Graduating from Edinburgh College of Art and the University of Edinburgh in 2019, Brandon Logan (b. 1996, Aberdeen) currently lives and works in Stromness, in the Orkney Islands where he grew up. He makes paintings through a distinctive process which developed from a desire to work on a surface more permeable and mutable than a traditional canvas. This technique involves the flooding, sealing and fusing of warps of string using the gradual application of layers of paint, resulting in works with an open, fretted structure and an innate delicacy. Sometimes the material is further cut away to form a repeated motif, excavating and revealing the layers and method of composition, measuring out the rhythm of their making.
While these works may at first seem sculptural or nod to Orkney's rich, poetic traditions of weaving and tapestry, Brandon says:
“I always think of them as paintings because it’s a specific interest in what paint can do that keeps me making them. I’m obsessed with the simple transformation of fluid, liquid colour, to solid that can take place in my hands, it’s like magic to me every time.”
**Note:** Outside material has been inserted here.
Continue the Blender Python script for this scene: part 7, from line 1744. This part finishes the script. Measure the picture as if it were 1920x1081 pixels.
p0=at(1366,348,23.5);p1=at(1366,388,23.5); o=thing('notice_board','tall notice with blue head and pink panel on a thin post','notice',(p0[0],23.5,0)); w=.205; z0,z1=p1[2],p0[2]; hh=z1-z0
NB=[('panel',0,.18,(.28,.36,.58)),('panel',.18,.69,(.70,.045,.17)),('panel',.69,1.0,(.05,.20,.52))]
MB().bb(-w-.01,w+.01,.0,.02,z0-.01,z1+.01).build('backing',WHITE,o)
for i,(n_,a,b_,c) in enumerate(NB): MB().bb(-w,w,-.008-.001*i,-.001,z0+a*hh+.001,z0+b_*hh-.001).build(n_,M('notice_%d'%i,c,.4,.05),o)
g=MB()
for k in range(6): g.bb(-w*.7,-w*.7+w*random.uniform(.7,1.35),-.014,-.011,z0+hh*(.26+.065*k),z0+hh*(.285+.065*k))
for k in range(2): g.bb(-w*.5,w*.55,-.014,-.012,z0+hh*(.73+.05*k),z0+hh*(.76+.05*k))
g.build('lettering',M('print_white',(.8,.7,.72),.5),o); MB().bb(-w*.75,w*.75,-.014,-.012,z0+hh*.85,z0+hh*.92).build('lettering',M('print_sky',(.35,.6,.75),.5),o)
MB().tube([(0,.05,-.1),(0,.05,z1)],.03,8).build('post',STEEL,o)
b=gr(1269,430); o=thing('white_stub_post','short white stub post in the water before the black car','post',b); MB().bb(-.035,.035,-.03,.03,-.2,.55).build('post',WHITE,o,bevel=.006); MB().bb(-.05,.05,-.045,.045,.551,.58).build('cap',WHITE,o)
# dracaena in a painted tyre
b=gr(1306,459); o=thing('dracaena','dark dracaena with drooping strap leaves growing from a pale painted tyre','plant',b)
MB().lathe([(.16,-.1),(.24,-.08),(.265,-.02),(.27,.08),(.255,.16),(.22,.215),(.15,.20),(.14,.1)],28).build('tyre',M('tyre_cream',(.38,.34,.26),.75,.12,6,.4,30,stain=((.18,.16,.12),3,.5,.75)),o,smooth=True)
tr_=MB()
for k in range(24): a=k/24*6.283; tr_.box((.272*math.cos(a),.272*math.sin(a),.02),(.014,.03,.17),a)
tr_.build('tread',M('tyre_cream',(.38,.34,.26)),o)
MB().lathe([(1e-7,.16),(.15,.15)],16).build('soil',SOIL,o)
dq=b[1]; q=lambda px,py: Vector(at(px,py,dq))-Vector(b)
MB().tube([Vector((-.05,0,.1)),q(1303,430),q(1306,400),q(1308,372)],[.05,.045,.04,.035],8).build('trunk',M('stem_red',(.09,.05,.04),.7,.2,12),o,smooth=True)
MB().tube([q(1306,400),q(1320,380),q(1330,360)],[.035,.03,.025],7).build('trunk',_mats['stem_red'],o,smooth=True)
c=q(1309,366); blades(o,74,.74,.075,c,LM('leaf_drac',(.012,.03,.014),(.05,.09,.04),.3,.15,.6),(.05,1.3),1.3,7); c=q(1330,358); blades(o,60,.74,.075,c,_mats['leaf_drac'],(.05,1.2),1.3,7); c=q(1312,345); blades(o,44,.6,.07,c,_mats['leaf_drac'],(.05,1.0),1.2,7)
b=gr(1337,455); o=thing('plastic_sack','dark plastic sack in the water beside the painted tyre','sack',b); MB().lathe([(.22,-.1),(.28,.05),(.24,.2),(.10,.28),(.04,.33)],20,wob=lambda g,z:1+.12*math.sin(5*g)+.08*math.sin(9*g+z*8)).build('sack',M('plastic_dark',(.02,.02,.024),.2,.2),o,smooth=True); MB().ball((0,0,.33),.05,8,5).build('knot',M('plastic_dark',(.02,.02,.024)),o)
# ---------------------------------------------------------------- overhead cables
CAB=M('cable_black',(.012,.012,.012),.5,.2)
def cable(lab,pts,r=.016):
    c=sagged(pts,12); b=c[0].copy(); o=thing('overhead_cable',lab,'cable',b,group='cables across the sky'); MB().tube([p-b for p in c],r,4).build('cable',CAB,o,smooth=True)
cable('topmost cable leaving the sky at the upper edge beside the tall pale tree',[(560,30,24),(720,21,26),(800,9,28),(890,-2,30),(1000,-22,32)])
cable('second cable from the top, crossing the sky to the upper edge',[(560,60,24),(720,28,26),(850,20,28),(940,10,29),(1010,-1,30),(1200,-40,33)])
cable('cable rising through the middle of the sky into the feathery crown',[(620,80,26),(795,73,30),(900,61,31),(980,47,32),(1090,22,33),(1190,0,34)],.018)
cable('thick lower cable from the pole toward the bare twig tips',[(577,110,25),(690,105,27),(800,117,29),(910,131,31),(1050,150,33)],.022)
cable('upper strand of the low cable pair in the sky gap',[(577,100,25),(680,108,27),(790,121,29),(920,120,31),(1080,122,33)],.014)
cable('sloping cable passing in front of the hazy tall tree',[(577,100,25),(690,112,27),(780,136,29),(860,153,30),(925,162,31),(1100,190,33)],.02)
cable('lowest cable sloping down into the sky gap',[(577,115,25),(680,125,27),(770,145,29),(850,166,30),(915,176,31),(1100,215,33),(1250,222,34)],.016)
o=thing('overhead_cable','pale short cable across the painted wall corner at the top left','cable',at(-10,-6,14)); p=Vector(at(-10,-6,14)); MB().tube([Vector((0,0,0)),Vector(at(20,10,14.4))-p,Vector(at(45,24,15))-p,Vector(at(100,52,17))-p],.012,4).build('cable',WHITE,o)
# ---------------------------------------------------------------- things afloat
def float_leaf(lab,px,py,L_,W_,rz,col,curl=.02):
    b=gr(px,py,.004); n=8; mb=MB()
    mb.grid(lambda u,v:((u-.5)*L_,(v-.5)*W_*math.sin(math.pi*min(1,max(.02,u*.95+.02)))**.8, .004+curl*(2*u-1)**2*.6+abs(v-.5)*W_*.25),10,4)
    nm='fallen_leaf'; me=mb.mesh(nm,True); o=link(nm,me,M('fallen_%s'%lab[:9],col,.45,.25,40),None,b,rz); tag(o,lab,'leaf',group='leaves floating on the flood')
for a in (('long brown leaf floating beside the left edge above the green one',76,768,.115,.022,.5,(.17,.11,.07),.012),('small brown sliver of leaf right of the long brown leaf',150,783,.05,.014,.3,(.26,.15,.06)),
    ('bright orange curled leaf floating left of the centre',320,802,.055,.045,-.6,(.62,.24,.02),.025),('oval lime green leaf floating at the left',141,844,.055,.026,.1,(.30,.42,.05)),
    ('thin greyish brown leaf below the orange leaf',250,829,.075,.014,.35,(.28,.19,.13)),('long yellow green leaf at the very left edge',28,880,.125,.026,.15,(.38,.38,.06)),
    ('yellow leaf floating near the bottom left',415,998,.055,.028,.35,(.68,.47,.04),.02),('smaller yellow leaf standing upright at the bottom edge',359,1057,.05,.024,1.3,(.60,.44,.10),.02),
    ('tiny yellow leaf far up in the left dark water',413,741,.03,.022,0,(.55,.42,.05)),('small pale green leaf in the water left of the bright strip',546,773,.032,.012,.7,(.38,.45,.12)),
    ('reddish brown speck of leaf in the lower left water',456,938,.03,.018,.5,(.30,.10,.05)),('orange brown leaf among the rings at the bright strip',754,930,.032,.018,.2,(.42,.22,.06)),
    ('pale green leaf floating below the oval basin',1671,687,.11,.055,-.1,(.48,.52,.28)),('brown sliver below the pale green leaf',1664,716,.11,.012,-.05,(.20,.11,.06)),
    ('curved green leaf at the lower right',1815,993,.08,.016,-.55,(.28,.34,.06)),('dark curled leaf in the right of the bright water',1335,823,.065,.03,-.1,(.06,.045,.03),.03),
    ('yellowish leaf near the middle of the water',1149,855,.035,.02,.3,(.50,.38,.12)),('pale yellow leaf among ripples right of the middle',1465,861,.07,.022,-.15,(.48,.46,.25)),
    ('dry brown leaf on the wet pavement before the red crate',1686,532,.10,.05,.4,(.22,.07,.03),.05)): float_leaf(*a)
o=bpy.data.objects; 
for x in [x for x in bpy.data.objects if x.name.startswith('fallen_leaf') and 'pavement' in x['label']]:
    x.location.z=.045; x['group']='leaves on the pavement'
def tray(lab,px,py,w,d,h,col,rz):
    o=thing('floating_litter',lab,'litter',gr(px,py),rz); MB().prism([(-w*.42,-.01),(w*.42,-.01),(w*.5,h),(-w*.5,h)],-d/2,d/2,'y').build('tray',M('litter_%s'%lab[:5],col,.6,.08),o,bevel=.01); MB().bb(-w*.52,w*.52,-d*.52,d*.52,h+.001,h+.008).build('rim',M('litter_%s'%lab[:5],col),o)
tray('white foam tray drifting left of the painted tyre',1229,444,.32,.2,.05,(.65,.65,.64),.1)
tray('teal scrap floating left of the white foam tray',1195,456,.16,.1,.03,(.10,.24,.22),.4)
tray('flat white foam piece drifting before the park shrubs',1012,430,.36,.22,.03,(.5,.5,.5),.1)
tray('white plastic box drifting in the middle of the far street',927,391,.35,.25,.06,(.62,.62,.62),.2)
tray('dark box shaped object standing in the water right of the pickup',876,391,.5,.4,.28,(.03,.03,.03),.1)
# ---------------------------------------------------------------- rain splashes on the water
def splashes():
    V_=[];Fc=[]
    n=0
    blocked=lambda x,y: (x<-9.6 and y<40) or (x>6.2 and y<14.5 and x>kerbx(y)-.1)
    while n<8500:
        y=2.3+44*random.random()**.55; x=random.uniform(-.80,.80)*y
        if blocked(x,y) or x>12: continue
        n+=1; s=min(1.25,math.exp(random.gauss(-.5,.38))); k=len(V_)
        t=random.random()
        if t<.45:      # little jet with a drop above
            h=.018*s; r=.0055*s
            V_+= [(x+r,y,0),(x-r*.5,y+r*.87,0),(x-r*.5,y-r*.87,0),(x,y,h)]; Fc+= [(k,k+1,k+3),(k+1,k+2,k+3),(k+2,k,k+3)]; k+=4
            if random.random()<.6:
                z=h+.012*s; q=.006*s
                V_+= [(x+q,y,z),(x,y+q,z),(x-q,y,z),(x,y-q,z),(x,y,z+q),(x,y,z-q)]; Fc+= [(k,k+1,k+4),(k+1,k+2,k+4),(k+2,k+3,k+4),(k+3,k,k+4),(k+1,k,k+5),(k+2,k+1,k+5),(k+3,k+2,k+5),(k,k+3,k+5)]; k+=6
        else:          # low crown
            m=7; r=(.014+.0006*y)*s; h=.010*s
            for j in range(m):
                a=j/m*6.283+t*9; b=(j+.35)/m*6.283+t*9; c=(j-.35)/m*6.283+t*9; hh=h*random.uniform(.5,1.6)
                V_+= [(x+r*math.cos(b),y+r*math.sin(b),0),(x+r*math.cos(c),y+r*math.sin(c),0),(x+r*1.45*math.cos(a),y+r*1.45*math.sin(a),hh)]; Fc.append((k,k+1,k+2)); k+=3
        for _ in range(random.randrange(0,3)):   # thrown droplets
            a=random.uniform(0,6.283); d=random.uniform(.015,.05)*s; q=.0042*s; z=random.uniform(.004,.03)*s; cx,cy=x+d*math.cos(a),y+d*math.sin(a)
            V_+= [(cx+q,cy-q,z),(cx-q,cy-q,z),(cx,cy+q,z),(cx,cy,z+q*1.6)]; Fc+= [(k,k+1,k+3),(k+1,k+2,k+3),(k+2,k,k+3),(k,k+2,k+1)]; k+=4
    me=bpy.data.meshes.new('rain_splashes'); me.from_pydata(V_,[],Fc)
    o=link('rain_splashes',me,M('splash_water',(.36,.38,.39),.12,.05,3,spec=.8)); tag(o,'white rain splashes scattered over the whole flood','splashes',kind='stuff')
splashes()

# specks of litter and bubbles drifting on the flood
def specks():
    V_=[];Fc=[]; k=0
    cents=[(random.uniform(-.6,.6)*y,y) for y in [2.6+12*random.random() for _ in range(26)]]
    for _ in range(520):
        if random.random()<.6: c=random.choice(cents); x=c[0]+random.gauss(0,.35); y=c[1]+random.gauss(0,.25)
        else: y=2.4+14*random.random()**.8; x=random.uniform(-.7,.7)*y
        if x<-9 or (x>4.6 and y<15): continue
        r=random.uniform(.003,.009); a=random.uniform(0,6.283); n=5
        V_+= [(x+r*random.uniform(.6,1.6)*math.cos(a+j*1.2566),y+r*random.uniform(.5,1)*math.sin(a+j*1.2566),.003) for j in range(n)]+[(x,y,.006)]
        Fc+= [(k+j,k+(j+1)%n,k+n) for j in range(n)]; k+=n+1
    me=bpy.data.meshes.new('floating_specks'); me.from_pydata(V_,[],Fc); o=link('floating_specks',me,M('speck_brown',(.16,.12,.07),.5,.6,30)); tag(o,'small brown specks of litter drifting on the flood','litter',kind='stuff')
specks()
Logan's paintings exist at a very human scale, some measuring six feet in length and others fitting in the palm of a hand. Ingleby was pleased to present a selection of this work one of our INSTALMENT presentations, which focussed on a group of works, several of which were made over lockdown in 2020 at a more intimate scale.
Logan is currently exhibiting his first museum show at the Pier Arts Centre, Orkeny, which will be on view in September (2023). Ingleby is also pleased to announce we will be presenting a solo presentation of Logan's works in the spring of next year (2024).